Ja, diese Gefahren – Relativierung und auch die Trivialisierung – gibt es. Wenn man den Holocaust vergleicht, droht dessen Einzigartigkeit in Vergessenheit zu geraten. Das stimmt. Man kann Jugendlichen diese Vergleiche aber nicht verbieten. Man sollte es auch nicht – denn es sind ja vor allem Versuche, eine Brücke von der Vergangenheit zu ihrer eigenen Gegenwart zu schlagen. Im Übrigen kann man die Singularität des Holocausts nur auf dem Wege des Vergleichs herausfinden. Dass die aktuellen Bezüge, der Zeitabstand und der Generationswechsel zu einer Historisierung führen, halte ich für unaufhaltsam.

Wie sollte sich die deutsche Erinnerungskultur verändern, um Migranten mehr Zugänge zu ermöglichen?

Wir brauchen neue Ideen etwa für die Gedenkstätten, wie sie den Blick von Migranten aufnehmen können. Das Bewusstsein, dass hier etwas fehlt, existiert, allerdings gibt es noch keine schlüssigen Konzepte.
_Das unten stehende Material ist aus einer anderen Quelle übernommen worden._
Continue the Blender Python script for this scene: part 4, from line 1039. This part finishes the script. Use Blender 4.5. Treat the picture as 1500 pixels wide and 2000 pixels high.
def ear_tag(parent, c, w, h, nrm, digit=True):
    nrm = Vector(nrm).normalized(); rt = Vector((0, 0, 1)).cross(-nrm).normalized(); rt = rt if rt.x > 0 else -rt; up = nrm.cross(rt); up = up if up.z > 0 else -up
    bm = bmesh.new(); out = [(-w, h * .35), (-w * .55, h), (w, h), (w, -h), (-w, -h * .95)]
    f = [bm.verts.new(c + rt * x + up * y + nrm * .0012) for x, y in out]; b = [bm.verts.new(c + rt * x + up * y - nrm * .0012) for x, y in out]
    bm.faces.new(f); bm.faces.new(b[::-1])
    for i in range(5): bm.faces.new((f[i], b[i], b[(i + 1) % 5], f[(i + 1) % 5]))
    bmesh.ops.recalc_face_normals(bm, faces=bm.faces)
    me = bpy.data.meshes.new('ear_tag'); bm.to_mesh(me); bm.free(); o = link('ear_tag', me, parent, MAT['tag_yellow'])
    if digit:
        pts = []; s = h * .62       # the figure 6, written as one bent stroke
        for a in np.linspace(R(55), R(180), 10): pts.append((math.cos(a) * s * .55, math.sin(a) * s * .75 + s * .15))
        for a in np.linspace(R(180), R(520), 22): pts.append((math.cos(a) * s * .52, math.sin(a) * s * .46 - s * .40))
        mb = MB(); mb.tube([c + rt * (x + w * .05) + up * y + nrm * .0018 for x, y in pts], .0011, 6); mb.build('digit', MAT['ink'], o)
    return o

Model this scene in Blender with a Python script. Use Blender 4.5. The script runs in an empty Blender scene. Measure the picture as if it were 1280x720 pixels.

Wichtig scheint mir, dass die Biografien der Migranten, etwa Geschichten von Verfolgung und Asyl, einen Platz im deutschen Erinnerungsdiskurs finden.

Warum?

Weil sich daran zeigt, ob diese Migranten hierzulande anerkannt sind – oder eben nicht. Das ist übrigens auch ein Grund, warum viele Migrantenjugendliche ihre Leidensgeschichten bzw. die ihrer Eltern oder nationalen Kultur auf der Folie des Holocausts erzählen. Je näher sie ihre Erzählungen an Auschwitz rücken, desto eher hört man ihnen zu. Wir brauchen also einen Dialog, in dem die kollektiven Leidensgeschichten von Minderheiten anerkannt werden.

Es ist derzeit viel von antijüdischen Ressentiments bei muslimischen Jugendlichen die Rede, etwa in Frankreich. Glauben Sie, dass die Beschäftigung mit dem Holocaust als Immunisierung vor Antisemitismus wirkt?

Nicht per se. Die Idee, dass es reicht, Jugendliche durch Gedenkstätten zu schleusen, hat schon bei rechtsextremen Jugendlichen nicht funktioniert. Wichtig ist eine zeitgemäße Geschichtsverarbeitung, die sich interkulturell versteht und aktuelle Bezüge nicht scheut. Der Holocaust wird so auch zu einem Lernfeld der Menchenrechtsbildung. An ihm wird sichtbar, wohin die Missachtung von Menschenrechten führen kann.